Mike Brown bounced across the Lakers' horizon Wednesday afternoon as if fighting for his life and, you know what?

He is, and the whole thing sort of worked.

"I'll define the culture, I'll define roles, and I'll hold people accountable," the new coach intoned across the practice gym, each syllable echoing off the gold championship banners that will hold him accountable.

From Zen to zealous, from meditation to perspiration, the Lakers have gone from the son of a preacher to, well, a preacher himself.

"I was impressed," owner Jerry Buss said after Brown's introductory news conference. "Weren't you impressed?"

Actually, yes. While I still think Brown was not the right choice to replace the legendary Phil Jackson, the new guy came out spewing the sort of fire and brimstone necessary to handle a tenure that could turn into a living hell.

"I'm not sure what size shoe he wears, but I'm not here to fill his shoes," Brown said of Jackson. "I'm here to help this team and organization carve our own path to success."

Just like the trail that led him out of Cleveland after five seasons amid reports that he couldn't get along with star LeBron James, his new path will initially be also bit of a lonely one.

Only one Lakers player, Matt Barnes, attended the news conference, and even though most of the others were either reportedly out of town or headed that way, aren't these guys rich enough to change their plans?

While several members of the usually background-dwelling Buss family sat in the front row in a unique show of support, even patriarch Jerry Buss acknowledged that Brown wasn't his initial choice, saying, "I didn't think he would be the man."

Then there were Brown's fingers. While most of the attention was on his expressive face, it was difficult not to notice that he is first Lakers coach in 11 years to address the media without fingers that have worn head coaching championship rings.
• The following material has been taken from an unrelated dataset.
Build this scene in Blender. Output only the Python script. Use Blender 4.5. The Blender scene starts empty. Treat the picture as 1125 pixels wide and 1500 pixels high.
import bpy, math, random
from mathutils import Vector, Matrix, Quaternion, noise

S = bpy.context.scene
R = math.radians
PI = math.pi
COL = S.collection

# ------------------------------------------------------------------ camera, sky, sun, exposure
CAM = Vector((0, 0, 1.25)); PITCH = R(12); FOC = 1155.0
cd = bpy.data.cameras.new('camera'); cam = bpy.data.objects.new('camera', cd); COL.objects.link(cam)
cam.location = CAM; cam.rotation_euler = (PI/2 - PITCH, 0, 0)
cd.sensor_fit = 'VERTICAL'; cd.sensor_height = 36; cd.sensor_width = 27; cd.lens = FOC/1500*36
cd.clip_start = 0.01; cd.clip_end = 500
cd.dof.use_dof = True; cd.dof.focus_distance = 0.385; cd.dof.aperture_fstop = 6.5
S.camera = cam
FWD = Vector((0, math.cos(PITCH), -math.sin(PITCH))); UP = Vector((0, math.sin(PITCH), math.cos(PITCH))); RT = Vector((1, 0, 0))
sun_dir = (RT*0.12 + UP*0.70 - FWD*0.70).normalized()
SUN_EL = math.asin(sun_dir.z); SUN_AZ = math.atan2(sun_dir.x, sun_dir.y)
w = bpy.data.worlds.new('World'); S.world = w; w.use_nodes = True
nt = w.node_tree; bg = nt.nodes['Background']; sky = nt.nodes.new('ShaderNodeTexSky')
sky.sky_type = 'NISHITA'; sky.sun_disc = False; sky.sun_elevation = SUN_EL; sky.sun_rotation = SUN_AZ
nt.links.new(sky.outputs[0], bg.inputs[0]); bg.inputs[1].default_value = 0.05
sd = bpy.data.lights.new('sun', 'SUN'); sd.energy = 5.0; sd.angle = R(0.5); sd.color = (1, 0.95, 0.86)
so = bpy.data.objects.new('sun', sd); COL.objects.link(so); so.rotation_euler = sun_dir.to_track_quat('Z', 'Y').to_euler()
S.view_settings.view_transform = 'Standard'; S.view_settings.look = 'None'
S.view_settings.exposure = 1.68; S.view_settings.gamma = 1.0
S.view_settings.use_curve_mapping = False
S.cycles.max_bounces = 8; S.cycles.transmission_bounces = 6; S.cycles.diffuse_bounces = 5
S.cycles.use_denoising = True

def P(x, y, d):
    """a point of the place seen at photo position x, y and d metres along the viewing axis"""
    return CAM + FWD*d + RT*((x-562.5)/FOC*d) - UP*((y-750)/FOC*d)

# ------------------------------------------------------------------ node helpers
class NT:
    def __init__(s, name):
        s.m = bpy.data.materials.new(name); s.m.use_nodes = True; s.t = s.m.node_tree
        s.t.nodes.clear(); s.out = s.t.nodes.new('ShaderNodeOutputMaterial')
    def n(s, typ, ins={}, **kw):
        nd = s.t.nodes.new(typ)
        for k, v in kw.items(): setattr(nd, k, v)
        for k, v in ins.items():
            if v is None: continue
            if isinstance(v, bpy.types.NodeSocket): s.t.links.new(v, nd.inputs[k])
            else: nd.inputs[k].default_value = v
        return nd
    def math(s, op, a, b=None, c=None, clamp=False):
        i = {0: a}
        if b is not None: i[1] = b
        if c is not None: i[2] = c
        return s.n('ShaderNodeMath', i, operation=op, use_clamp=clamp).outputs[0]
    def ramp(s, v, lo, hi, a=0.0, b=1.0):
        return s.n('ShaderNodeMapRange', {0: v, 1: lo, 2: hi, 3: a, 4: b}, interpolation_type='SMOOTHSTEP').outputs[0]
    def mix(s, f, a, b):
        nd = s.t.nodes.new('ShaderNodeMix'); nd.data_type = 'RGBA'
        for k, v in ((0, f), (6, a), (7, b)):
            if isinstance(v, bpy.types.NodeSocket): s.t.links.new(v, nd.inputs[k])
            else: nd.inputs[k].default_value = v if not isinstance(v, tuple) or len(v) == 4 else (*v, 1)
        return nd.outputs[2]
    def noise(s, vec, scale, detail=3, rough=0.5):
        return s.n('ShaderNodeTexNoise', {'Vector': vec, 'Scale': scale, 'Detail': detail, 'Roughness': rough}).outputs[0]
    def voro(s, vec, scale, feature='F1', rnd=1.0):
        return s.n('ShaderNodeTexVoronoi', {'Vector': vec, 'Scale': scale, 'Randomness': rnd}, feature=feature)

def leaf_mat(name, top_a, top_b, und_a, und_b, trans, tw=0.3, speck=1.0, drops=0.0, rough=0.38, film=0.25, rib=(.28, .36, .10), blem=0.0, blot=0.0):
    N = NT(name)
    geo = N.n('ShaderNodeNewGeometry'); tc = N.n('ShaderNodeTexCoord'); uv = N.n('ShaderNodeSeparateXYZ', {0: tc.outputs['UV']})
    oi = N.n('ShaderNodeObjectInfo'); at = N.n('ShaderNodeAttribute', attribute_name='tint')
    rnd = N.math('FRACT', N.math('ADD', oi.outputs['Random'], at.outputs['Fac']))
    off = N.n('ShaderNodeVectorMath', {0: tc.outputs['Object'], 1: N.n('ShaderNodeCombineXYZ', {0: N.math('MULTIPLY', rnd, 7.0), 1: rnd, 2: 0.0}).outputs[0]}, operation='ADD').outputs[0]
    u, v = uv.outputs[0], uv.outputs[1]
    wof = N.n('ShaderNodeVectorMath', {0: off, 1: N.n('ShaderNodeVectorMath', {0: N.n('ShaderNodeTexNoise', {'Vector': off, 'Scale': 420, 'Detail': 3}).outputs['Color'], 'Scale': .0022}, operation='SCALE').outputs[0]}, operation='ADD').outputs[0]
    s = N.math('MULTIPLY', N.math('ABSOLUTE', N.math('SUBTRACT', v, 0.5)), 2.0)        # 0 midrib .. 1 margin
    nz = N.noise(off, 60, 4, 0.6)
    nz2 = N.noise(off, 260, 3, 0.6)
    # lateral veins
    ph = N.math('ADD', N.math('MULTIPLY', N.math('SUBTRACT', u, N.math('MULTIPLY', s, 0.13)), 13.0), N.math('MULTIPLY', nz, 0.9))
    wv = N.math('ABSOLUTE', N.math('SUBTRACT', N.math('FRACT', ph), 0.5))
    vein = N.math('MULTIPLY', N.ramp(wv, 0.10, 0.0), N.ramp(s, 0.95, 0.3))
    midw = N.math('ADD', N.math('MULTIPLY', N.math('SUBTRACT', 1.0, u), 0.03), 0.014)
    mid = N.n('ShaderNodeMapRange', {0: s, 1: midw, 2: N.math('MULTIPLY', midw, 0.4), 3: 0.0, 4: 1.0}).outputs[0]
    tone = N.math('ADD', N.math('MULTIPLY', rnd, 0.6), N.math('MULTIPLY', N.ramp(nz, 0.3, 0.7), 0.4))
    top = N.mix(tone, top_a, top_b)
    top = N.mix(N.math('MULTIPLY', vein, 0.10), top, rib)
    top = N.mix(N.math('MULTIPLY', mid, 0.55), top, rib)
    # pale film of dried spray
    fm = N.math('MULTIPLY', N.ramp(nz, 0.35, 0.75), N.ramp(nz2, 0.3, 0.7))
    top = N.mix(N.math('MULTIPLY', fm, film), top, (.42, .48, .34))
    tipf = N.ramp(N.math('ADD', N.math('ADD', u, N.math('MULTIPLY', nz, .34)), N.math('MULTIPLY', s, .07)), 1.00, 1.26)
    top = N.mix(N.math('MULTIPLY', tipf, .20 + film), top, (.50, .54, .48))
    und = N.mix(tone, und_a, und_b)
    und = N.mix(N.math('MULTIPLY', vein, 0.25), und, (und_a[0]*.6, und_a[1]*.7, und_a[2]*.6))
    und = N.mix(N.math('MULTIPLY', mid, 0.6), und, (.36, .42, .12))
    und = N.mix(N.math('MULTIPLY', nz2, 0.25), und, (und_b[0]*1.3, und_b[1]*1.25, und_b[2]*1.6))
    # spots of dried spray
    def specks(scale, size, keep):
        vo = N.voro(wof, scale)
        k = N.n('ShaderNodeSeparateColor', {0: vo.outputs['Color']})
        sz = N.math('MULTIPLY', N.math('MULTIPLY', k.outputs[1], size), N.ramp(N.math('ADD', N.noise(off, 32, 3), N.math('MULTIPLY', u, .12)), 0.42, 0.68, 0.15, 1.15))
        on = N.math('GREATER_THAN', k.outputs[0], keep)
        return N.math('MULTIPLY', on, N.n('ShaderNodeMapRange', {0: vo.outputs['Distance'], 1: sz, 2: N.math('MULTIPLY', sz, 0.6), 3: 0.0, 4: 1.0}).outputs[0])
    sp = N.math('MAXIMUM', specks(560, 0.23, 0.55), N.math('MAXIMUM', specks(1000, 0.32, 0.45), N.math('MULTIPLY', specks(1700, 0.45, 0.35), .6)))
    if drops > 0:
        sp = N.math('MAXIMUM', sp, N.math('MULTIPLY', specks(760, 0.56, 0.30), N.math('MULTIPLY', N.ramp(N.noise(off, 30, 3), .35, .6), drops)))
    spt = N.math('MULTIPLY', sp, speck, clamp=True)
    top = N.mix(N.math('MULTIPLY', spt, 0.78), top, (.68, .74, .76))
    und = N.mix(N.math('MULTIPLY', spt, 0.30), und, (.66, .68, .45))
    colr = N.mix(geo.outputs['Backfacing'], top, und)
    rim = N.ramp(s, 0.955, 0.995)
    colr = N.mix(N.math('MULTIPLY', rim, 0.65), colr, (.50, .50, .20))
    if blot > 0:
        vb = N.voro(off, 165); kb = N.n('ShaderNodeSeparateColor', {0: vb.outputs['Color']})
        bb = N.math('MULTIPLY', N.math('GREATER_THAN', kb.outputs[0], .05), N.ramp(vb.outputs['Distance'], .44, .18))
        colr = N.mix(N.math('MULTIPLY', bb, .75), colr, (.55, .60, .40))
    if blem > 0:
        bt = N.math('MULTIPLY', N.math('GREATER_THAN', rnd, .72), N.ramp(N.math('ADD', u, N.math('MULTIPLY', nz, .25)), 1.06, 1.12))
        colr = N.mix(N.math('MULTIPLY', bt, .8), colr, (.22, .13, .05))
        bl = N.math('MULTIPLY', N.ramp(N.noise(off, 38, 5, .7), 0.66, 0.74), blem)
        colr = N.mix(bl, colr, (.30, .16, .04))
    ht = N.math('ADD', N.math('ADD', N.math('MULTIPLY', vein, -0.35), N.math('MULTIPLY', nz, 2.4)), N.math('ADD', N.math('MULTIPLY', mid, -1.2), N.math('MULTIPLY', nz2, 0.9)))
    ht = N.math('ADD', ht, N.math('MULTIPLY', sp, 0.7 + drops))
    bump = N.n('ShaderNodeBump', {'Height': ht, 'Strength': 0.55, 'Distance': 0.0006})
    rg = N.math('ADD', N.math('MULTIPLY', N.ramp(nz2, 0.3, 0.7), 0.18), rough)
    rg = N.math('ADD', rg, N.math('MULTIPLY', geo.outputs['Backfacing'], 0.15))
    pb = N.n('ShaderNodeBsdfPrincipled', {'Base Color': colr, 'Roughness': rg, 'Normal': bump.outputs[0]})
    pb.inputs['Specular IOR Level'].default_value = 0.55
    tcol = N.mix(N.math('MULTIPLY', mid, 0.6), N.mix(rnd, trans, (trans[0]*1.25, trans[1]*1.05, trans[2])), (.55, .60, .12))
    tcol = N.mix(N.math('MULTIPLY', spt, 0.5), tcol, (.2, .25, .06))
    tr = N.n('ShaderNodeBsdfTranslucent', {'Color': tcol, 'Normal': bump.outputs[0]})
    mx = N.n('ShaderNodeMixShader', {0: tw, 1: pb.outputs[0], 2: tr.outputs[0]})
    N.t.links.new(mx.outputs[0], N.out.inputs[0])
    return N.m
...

"But we took all the championships," Buss said with a grin. "Very few other coaches had a chance."

What everyone heard Tuesday was what convinced the Lakers to hire Brown even though he was only the third coach they officially interviewed and a far different coach than player favorite Brian Shaw. The new guy was forceful, he was focused, and he was full of warnings.

"I gotta preach it, I gotta talk it, I gotta teach it," Brown said. "In time, if [the players] haven't bought in, they will … if they don't, there'll be a problem, because I'm holding everybody accountable."

He talked about dumping the triangle and installing a tougher defense. He talked about turning the emotionally inconsistent Lakers into "15 angry men." At one point, he even offered to take the media out on the court and coach them too.

"I liked his Xs and O's and his vision for our future," Buss said.

Buss' son Jim, who was the catalyst in pushing for Brown, also liked his feistiness when it came to DVDs that Brown has compiled to display his renowned defensive philosophy.

Brown brought the discs to his job interview with Lakers officials. But when Jim Buss had to leave the interview early and asked to borrow them, Brown refused. When asked about the key to Brown's hiring, father and son mentioned this resistance as a turning point.

Said Brown: "It has something to do with some DVDs that he really wanted to look at that I wouldn't allow."

Said Jim Buss: "I hired him to get our hands on those DVDs."

While the DVDs were not showing at the news conference, Brown's reference to their workings sounded like a broken record.

"Defense wins championships," he said, again and again.

"You've got to play defense," he said, louder and louder.

While the message is a good one, this day was about the arrival of a new messenger, and questions about whether the Lakers will pay him any heed.

He was smart enough to meet with Kobe Bryant on Tuesday morning, but if he couldn't get through to LeBron , how he is going to reach Kobe? He will try to create an inside game for Andrew Bynum and Pau Gasol that imitates the one used by Tim Duncan and David Robinson of the San Antonio Spurs, where Brown served as an assistant coach during their 2003 championship team, but will the precocious big guys listen?

"As long as the group is willing, which it sounds like it is, we'll get it done," Brown said.

As long as the group is willing. That's an assumption that will undoubtedly become a hurdle that will require every bit of the energy that Mike Brown showed Tuesday.

The guy talks a great game. But applause — and breath — will be held until he shows this town he can coach one.